General Motors signed a deal last week to sell the Hummer brand to Sichuan Tengzhong Heavy Industrial Machinery Corp. The agreement awaits approval from the U.S. and Chinese governments.

"We hope to come back with a full list of individuals from China that we can call upon as we look to complete the Hummer transaction," Glover said Sunday. "We will certainly be looking to connect with companies, groups, individuals who may have some interest in Shreveport from a business standpoint."

The consumer version of the Hummmer H3 and H3T pickup are assembled at the GM plant in Shreveport. But production at the plant is currently slated to end no later than June 2012

Glover plans to join nine other U.S. mayors at a three-day economic development and industrialization meeting in China. He'll follow up the China trip with a two-day visit to Washington.
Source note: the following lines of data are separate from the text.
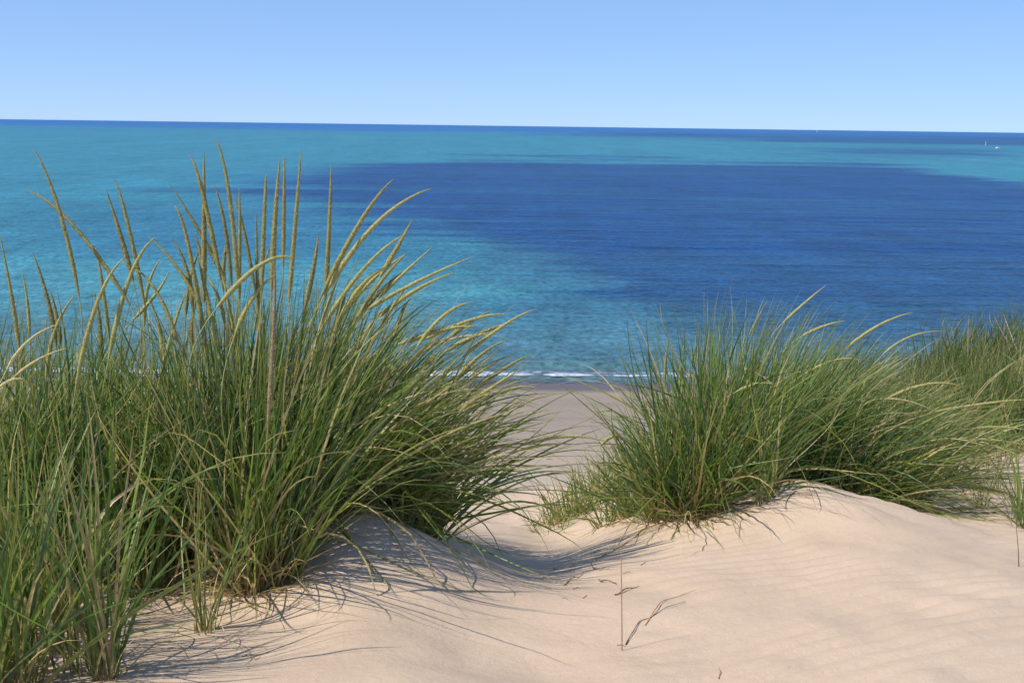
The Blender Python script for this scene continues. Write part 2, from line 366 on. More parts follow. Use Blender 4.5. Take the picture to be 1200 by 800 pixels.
# ------------------------------------------------------------------ grass
G_A, G_B, G_C = np.array([.10, .175, .038]), np.array([.18, .25, .055]), np.array([.09, .15, .08])
YEL, STRAW, BROWN = np.array([.33, .33, .085]), np.array([.46, .36, .20]), np.array([.20, .125, .065])
def blades(P_, cx, cy, n, rad, length, tilt, wind, droop, width, seg=11, yel=.12, dry=.12, lmin=.45, face=None, paler=1.0, azi=None):
    """n curved leaves growing from a tuft centred on (cx,cy)"""
    r = rad * np.sqrt(rng.random(n)); a = rng.random(n) * 2 * np.pi
    bx = cx + r * np.cos(a); by = cy + r * np.sin(a) * .8
    az = np.where(rng.random(n) < .4, a + rng.normal(0, .7, n), rng.random(n) * 2 * np.pi)
    if azi is not None: az = azi + rng.normal(0, .45, n)
    th = np.abs(rng.normal(tilt, tilt * .75, n)) * (0.6 + .6 * r / rad)
    d = np.stack([np.sin(th) * np.cos(az), np.sin(th) * np.sin(az), np.cos(th)], -1)
    L_ = length * (lmin + (1.08 - lmin) * rng.random(n) ** .7)
    dr = droop * np.clip(rng.lognormal(-.3, .95, n), 0, 6)
    wd = np.array(wind) * np.clip(rng.normal(1, .4, n), .1, 2.2)[:, None]
    P0 = np.stack([bx, by, ground(bx, by) - .02], -1)
    pts = np.zeros((n, seg + 1, 3)); pts[:, 0] = P0; dirs = np.zeros_like(pts); dirs[:, 0] = d
    st = (L_ / seg)[:, None]
    kink = np.where(rng.random(n) < .10, rng.integers(3, seg, n), -1); kv = rng.normal(0, .55, (n, 3)); kv[:, 2] = -np.abs(kv[:, 2]) * 1.3
    wob = rng.normal(0, .5, (n, 3))
    for k in range(1, seg + 1):
        s = k / seg
        d = d + (kink == k)[:, None] * kv + wob * math.sin(s * 5) / seg + rng.normal(0, .03, (n, 3))
        d = d + np.concatenate([wd * s ** .8 * 1.6, -(dr * s ** 1.4 * 2.2)[:, None]], 1) / seg
        # stiff leaves seldom curl back under themselves
        d = d / np.linalg.norm(d, axis=1)[:, None]
        pts[:, k] = pts[:, k - 1] + d * st; dirs[:, k] = d
    g = ground(pts[..., 0], pts[..., 1])
    pts[:, 1:, 2] = np.maximum(pts[:, 1:, 2], g[:, 1:] + .004)
    u = rng.normal(0, 1, (n, 3)); u[:, 2] *= .3; u[:, 1] += 1.1 * np.sign(u[:, 1])
    side = np.cross(dirs, u[:, None]); side /= np.linalg.norm(side, axis=-1)[..., None] + 1e-9
    tw = rng.normal(0, .9, n)[:, None] * np.linspace(0, 1, seg + 1)[None]
    nor = np.cross(side, dirs)
    side = side * np.cos(tw)[..., None] + nor * np.sin(tw)[..., None]; nor = np.cross(side, dirs)
    s = np.linspace(0, 1, seg + 1)
    w = (width * (.5 + .75 * rng.random(n) ** 1.5))[:, None] * (np.minimum(.6 + s * 2.2, 1) * (1 - s ** 3.2) ** .9 + .03)[None] * .5
    v = np.stack([pts - side * w[..., None], pts + nor * (w * .45)[..., None], pts + side * w[..., None]], 2)
    # colour
    k = rng.random(n); base = np.where((k < .45)[:, None], G_A, np.where((k < .8)[:, None], G_B, G_C)) * np.exp(rng.normal(0, .16, n))[:, None] * paler
    isy = rng.random(n) < yel; base = np.where(isy[:, None], base * .35 + YEL * .65, base)
    isd = rng.random(n) < dry; base = np.where(isd[:, None], STRAW * np.exp(rng.normal(0, .2, n))[:, None], base)
    c = np.broadcast_to(base[:, None], (n, seg + 1, 3)).copy()
    sh = np.exp(-(s / (.05 + .20 * rng.random(n)[:, None] ** 1.5)) ** 2)[..., None] * .85
    c = c * (1 - sh) + (STRAW * .45 + BROWN * .5) * sh
    tp = sstep(.80, 1.02, s[None] + .18 * (rng.random(n)[:, None] - .5))[..., None] * .75
    c = c * (1 - tp) + (YEL * .5 + STRAW * .5) * tp
    c = np.repeat(c[:, :, None], 3, 2)
    m = (seg + 1) * 3
    q = []
    for i in range(seg):
        for j in range(2):
            a_ = i * 3 + j; q.append((a_, a_ + 1, a_ + 4, a_ + 3))
    Fq = (np.arange(n)[:, None, None] * m + np.array(q)[None]).reshape(-1, 4)
    P_.add(v.reshape(-1, 3), Fq, c.reshape(-1, 3))
def thatch(P_, cx, cy, n, rad, length=.3):
    blades(P_, cx, cy, n, rad, length, .75, (.15, 0), .9, .0045, 7, 0, 1.0, .3)

def bez(a, b, c, n_):
    """curve through a, b, c (b at the middle)"""
    t = np.linspace(0, 1, n_)[:, None]; k = 2 * b - .5 * a - .5 * c
    return (1 - t) ** 2 * a + 2 * t * (1 - t) * k + t ** 2 * c
def stalk(parent, hpix, Y, root, tone=0, rad=None, thin=False):
    rad = random.uniform(.0056, .0088)
    """flowering stalk: hpix = tip, middle, foot of the head in pixels, Y = distance of the head"""
    tip, mid, ft = [np.array(tuple(at(hpix[i], hpix[i + 1], Y + dy))) for i, dy in ((0, .04), (2, .02), (4, 0))]
    if not thin: ft = ft + .22 * (ft - mid)
    if abs(tip[2] - ft[2]) + abs(tip[0] - ft[0]) < .03: return
    r0 = np.array([root[0], root[1], float(ground(root[0], root[1])) - .02])
    hd = bez(ft, mid, tip, 26)
    tan = (hd[1] - hd[0]); tan /= np.linalg.norm(tan)
    D = np.linalg.norm(ft - r0)
    t = np.linspace(0, 1, 22)[:, None]
    c1 = r0 + np.array([0, 0, .38 * D]) + .1 * (ft - r0); c2 = ft - tan * D * .38
    st = (1 - t) ** 3 * r0 + 3 * t * (1 - t) ** 2 * c1 + 3 * t * t * (1 - t) * c2 + t ** 3 * ft
    g = ground(st[:, 0], st[:, 1]); st[1:, 2] = np.maximum(st[1:, 2], g[1:] + .004)
    org = np.array(parent.location)
    sv, sf = tube(st - org, np.linspace(.0021, .0014, 22), 6)
    green = G_B * .6 + YEL * .5
    tone_c = {0: np.array([.37, .345, .14]), 1: np.array([.47, .445, .18]), 2: np.array([.36, .28, .16]), 3: np.array([.31, .29, .13]), 4: np.array([.66, .58, .30])}[tone]
    sc_ = np.repeat(green * (1 - t * .7) + tone_c * t * .7, 6, 0)
    so = link_mesh('flower_stalk', sv, sf, M_stalk, parent, sc_)
    # the head: a core with rows of overlapping spikelets
    s = np.linspace(0, 1, 26)
    prof = rad * np.minimum(.35 + s * 5, 1) * (1 - s ** 2.6) ** .8 * (1 - .38 * s) + .0006
    if thin: prof = prof * .6
    hp = Parts(); V, Fq = tube(hd - org, prof * .88, 8)
    core = tone_c * (.8 + .25 * rng.random(len(V)))[:, None]; hp.add(V, Fq, core)
    Lh = np.linalg.norm(np.diff(hd, axis=0), axis=1).sum()
    ns = int(Lh / .0014); ss = np.sort(rng.random(ns)) * .985
    ip = np.array([np.interp(ss, s, hd[:, k]) for k in range(3)]).T
    T = np.gradient(hd, axis=0); T /= np.linalg.norm(T, axis=1)[:, None]
    Ti = np.array([np.interp(ss, s, T[:, k]) for k in range(3)]).T
    N_ = np.cross(Ti, [0, 1, .05]); N_ /= np.linalg.norm(N_, axis=1)[:, None]; B_ = np.cross(Ti, N_)
    an = np.arange(ns) * 2.4 + rng.normal(0, .3, ns)
    out = N_ * np.cos(an)[:, None] + B_ * np.sin(an)[:, None]; sd = np.cross(Ti, out)
    pr = np.interp(ss, s, prof)[:, None]; ln = (.0085 * (.75 + .5 * rng.random(ns)) * (.6 + .4 * np.minimum(pr[:, 0] / .006, 1)))[:, None]
    b0 = ip + out * pr * .5; b1 = ip + out * pr * (.95 + .1 * rng.random((ns, 1))) + Ti * ln * .5; b2 = ip + out * pr * (.95 + .10 * rng.random((ns, 1))) + Ti * ln
    w = pr * .30
    v = np.stack([b0, b1 - sd * w, b1 + out * pr * .08, b1 + sd * w, b2], 1) - org
    vi = np.arange(ns)[:, None, None] * 5
    fq = (vi + np.array([[0, 1, 2, 2], [0, 2, 3, 3], [1, 4, 2, 2], [2, 4, 3, 3]])[None]).reshape(-1, 4)
    hp.V.append(v.reshape(-1, 3)); hp.F.append(fq + hp.n); hp.n += ns * 5
    cc = tone_c * np.exp(rng.normal(0, .16, (ns, 1))); hi = rng.random(ns) < .13; cc[hi] = cc[hi] * .3 + np.array([.72, .62, .40]) * .7
    hp.C.append(np.repeat(cc, 5, 0))
    V = np.vstack(hp.V); Fa = np.vstack(hp.F)
    # triangles written as quads with a doubled corner are split out properly
    me = bpy.data.meshes.new('seed_head')
    me.from_pydata(V.tolist(), [], [tuple(f[:3]) if f[2] == f[3] else tuple(f) for f in Fa.tolist()])
    a_ = me.color_attributes.new('tint', 'FLOAT_COLOR', 'POINT'); c4 = np.ones((len(V), 4), np.float32); c4[:, :3] = np.vstack(hp.C); a_.data.foreach_set('color', c4.ravel())
    me.polygons.foreach_set('use_smooth', np.ones(len(me.polygons), bool)); me.materials.append(M_head)
    ho = bpy.data.objects.new('seed_head', me); col.objects.link(ho); ho.parent = so

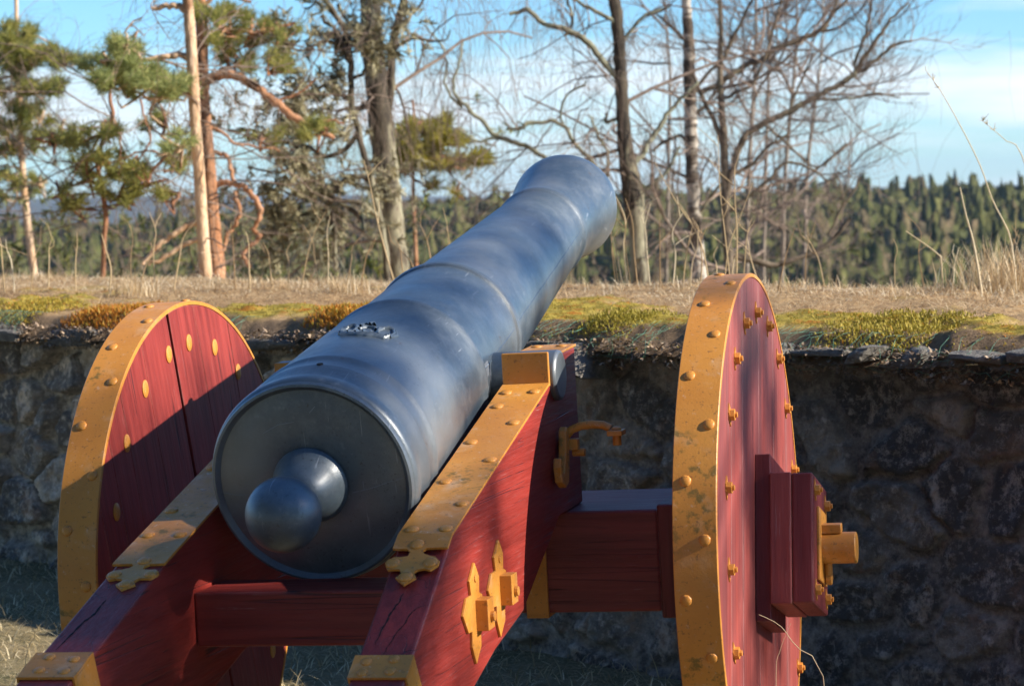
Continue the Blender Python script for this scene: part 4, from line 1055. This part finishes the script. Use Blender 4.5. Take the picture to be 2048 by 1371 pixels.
bare('leaning_tree', 'many-stemmed bare tree with long dark branches sweeping up to the right', 24.0,
     [[(1425, -200, 6), (1438, -20, 8), (1442, 60, 10), (1440, 140, 12), (1444, 220, 14), (1448, 290, 16), (1450, 360, 18), (1452, 440, 19), (1458, 520, 20), (1460, 580, 22)]],
     [[(1452, 400, 15), (1462, 330, 14), (1475, 290, 14), (1500, 262, 14), (1540, 240, 13), (1580, 222, 13), (1620, 200, 12), (1655, 176, 11), (1690, 155, 11), (1712, 130, 10), (1730, 90, 9), (1750, 60, 8), (1770, 30, 6), (1800, -10, 4)],
      [(1700, 150, 8), (1735, 130, 8), (1765, 115, 7), (1790, 95, 6), (1820, 82, 4)], [(1712, 130, 7), (1735, 70, 6), (1752, 20, 5), (1748, -40, 4)],
      [(1402, 188, 12), (1440, 170, 12), (1475, 150, 12), (1510, 135, 12), (1545, 120, 12), (1575, 98, 12), (1610, 85, 11), (1645, 65, 10), (1670, 45, 8), (1705, 10, 6), (1730, -30, 5)],
      [(1645, 65, 7), (1665, 30, 6), (1680, -20, 5)], [(1455, 300, 12), (1425, 245, 10), (1400, 200, 9), (1385, 150, 7)],
      [(1456, 500, 14), (1500, 515, 13), (1555, 522, 12), (1600, 512, 11), (1640, 495, 10), (1668, 465, 8), (1700, 430, 6)], [(1452, 420, 9), (1490, 385, 8), (1530, 350, 7), (1560, 310, 6), (1600, 320, 5), (1640, 350, 4)],
      [(1535, 255, 6), (1580, 290, 5), (1640, 330, 4), (1690, 280, 4)], [(1442, 120, 9), (1475, 60, 7), (1505, 0, 6), (1520, -40, 4)], [(1450, 350, 10), (1500, 330, 8), (1545, 290, 6), (1590, 260, 5)],
      [(1444, 200, 8), (1480, 190, 7), (1520, 160, 6), (1560, 40, 5), (1575, -20, 4)], [(1580, 222, 6), (1600, 170, 5), (1625, 120, 4)], [(1620, 200, 6), (1680, 205, 5), (1740, 190, 4), (1790, 200, 3)], [(1655, 470, 6), (1690, 400, 5), (1720, 350, 4)]],
     25, B_DARK, B_DARK, B_TWIG, 4.6, 1.2, -.35, 2, hang=90, rand_limbs=4, kids=(6, 5), spread=.6, upd=.35)
SLIM = [(1496, 9, .35), (1530, 7, .2), (1568, 8, .5), (1336, 7, .1), (1612, 7, .6)]
sl_lab = ['pale slim birch sapling between the leaning tree stem and its sweeping branches', 'slim birch sapling second in the thicket right of the leaning tree', 'light-barked sapling in the middle of the thicket under the sweeping branches',
          'slim birch sapling between the knotty birch and the straight birch', 'thin birch sapling towards the right of the thicket', 'thin birch sapling just right of the knotty birch trunk', 'rightmost thin sapling of the birch thicket', 'thin sapling between the straight birch and the leaning tree']
for k, (x, w_, ln_) in enumerate(SLIM):
    d_ = 30+1.7*k; L_ = ln_*60
    bare('birch_sapling', sl_lab[k], d_, [[(x-30+L_*1.8, -380+k*70, 4), (x-10+L_*1.2, -40+k*30, w_*.55), (x+L_*.7, 120+k*10, w_*.75), (x+L_*.3, 260, w_*.9), (x, 400, w_), (x-4, 560, w_*1.15)]],
         [], 40+k, B_SAP, B_SAP, B_TWIG, 4, 1.5, -.25, 2, hang=0, rand_limbs=11, kids=(4, 4), spread=.6)

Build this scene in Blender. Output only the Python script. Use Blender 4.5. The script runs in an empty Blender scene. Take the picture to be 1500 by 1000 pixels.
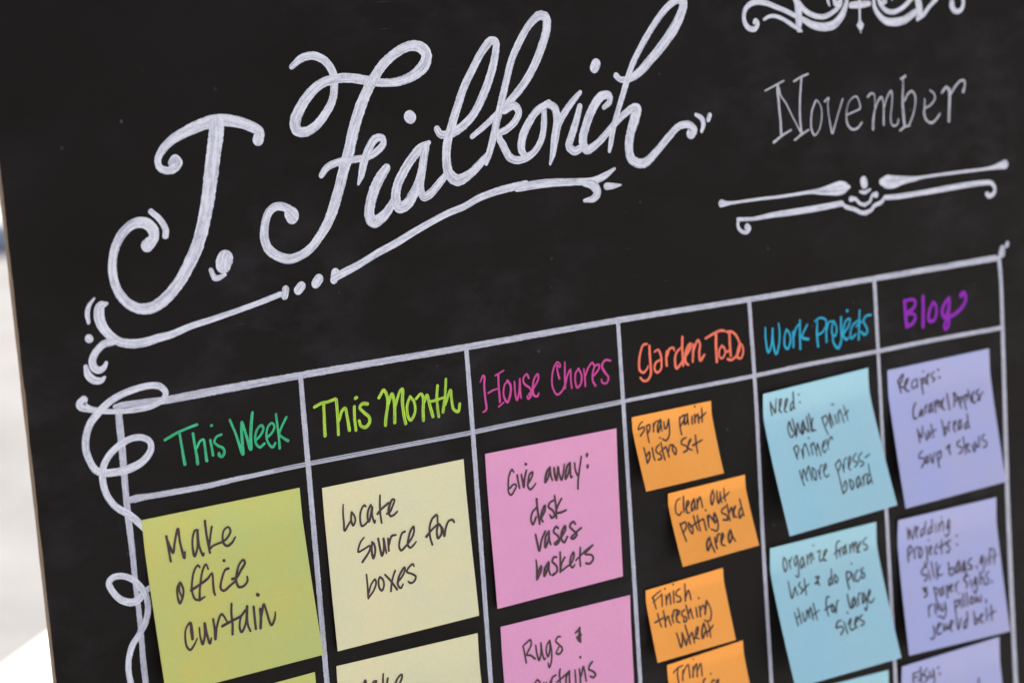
import bpy, bmesh, math, random
from mathutils import Vector, Matrix, noise

random.seed(7)
SC = bpy.context.scene
COL = SC.collection

# ------------------------------------------------------------------ camera, sky, sun, exposure
# The photo's vanishing points give the focal length and the pose of the board:
# board axes seen from the camera (x right, y down, z forward), 1 unit = camera to board centre.
FPX = 3145.69                    # focal length in pixels of the 1500 px wide photo
DIST = 1.025                     # metres from the lens to the board at the picture's centre
AX = Vector((0.83816985, -0.14320826, 0.52627245))      # along the board, rightwards
AY = Vector((0.07235401, 0.98558021, 0.15295933))       # down the board
AN = Vector((-0.54058875, -0.09012798, 0.83644531))     # into the board
LEAN = math.radians(3.0)         # the board leans back a little
BOT = 0.68                       # board centre to its bottom edge, metres
RIGHT = Vector((1, 0, 0))
UP = Vector((0, math.sin(LEAN), math.cos(LEAN)))
OUT = Vector((0, -math.cos(LEAN), math.sin(LEAN)))
CENTRE = UP * BOT + Vector((0, 0, 0.005))

def cam_to_world(i):             # world direction of camera axis i
    return RIGHT * AX[i] - UP * AY[i] - OUT * AN[i]

cam_data = bpy.data.cameras.new('camera')
cam = bpy.data.objects.new('camera', cam_data)
COL.objects.link(cam)
cx, cdown, cfwd = cam_to_world(0), cam_to_world(1), cam_to_world(2)
m = Matrix.Identity(4)
for r in range(3):
    m[r][0], m[r][1], m[r][2] = cx[r], -cdown[r], -cfwd[r]
    m[r][3] = (CENTRE - cfwd * DIST)[r]
cam.matrix_world = m
cam_data.sensor_width = 36.0
cam_data.lens = 36.0 * FPX / 1500.0
cam_data.clip_start = 0.05
cam_data.clip_end = 2000
cam_data.dof.use_dof = True
cam_data.dof.focus_distance = 0.985
cam_data.dof.aperture_fstop = 7.1
cam_data.dof.aperture_blades = 7
SC.camera = cam

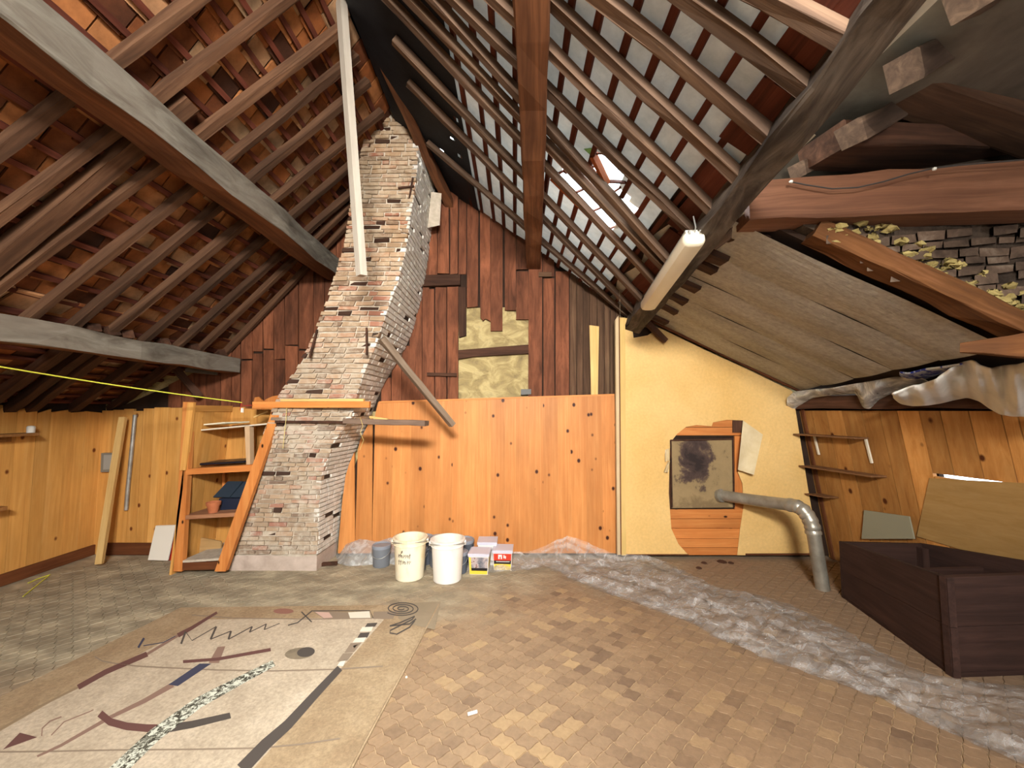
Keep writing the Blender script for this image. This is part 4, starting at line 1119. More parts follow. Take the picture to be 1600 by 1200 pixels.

The Chinese government is footing the bill for Glover and his wife, Veronica. Government officials initially reached out to Glover via e-mail, he said.

Glover said he plans to promote Shreveport's locally trained car-building workforce and to provide examples of other environmentally friendly businesses in the city, including the Pratt Industries paper-recycling facility at the Port of Shreveport-Bossier.

Glover's trip also follows recent business-related visits to China by fellow Louisiana mayors Melvin "Kip" Holden, of Baton Rouge, and Ray Nagin, of New Orleans.